Whether that's ultimately a good UI choice I can't really say. Is not being able to find a close button quickly enough so alienating an experience that it would cause many users to turn away or never come back?

I agree with everything you said, but would like to add that apart from having very poor contrast, which does affect readability, orange text on a dark background is also quite tacky. Halloween colors.
Hadn't even thought of the Halloween bit! That's a good point.
The HN header has never spooked me.
I read the page at 1920x1200 and I didn't even notice the footer until I started reading the comments in this thread. Once I saw it, it did feel odd though.

Only after this did I realise that one must pay attention to smaller screens too while thinking of UI design. (I am just a developer and almost never did any UI design I must admit - but it was an observation that seemed interesting to me).

What's particularly interesting about the big footer as a UI problem here is that it underscores the trickiness of balancing good UI with converting. For instance, people came to hate popup windows, and they became anathema to a good UI. However, the reason they were used is because they succeeded in getting the user's attention.

Likewise, in this article, the giant footer takes up half my tablet's page, yet the author does this because it contains his call to action.
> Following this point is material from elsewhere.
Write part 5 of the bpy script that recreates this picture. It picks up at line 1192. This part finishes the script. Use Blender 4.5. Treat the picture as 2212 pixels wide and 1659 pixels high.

It is completely fair to point out the irony of an article about good UI design residing on a site with questionable UI design. And while many of the points made were common sense or already known to me, I did learn and/or refresh a bit and so personally appreciated the article.

Still, it would be good to get more insight about the far trickier question: how to engage and compel users to your call to action without having to resort to offending them with popups, giant footers, etc.

Just to not do anything that offends them. If that means no popups, or giant trailing footers, then that means no popups or giant trailing footers under no circumstance whatsoever.

The call to action has to be non-intrusive. And that's probably going to depend on the type of call to action, though I think that if he had left the footer as it was intended to do (the offer comes after the article is done, once you read the whole thing and you're sold, as is the traditional approach that you know, sells) it would have worked much better.

It's hard to read through a slot, and who wants to do that?

So a marketing page needs to be easy to read and give the call to action at the end.

Thank you. I really wish the #1 comment here were something debating the merits of the article rather than questioning the author's ability to implement his own advice.
On one hand this is true; on the other, this is a result of the horizontal (flat) treatment of comments that make pedantic comments appear the same as deeper ones.

The one upvote button just means that people agree, not that they think it's an important, insightful comment, and that's why we see those comments float to the top.

As the OP, in this case and others, I wouldn't too much into those comments, because I too know how skull-numbingly hairsplitting and pedantic comments here can be - or seem.

Or seem? That's very polite (and smart) of you to say. I'll be the dumb one that comes out and says they are pedantic. Period. We have some great ones and a lot of "I'm smarter than this guy, look at me, [commence pedantry]" comments. If they appear pedantic they are.
You are free to chose a different topic in this thread to contribute to if you don't feel like discussing the big footer. You can talk about more than one topic per submission; that's why HN is a tree, not a linear board.

Also, to "shit on details big or small" is, in other words, to provide (somewhat constructive) feedback, which helps both the site author (if he/she reads it) and us here learn and grow. This is the whole point of HN.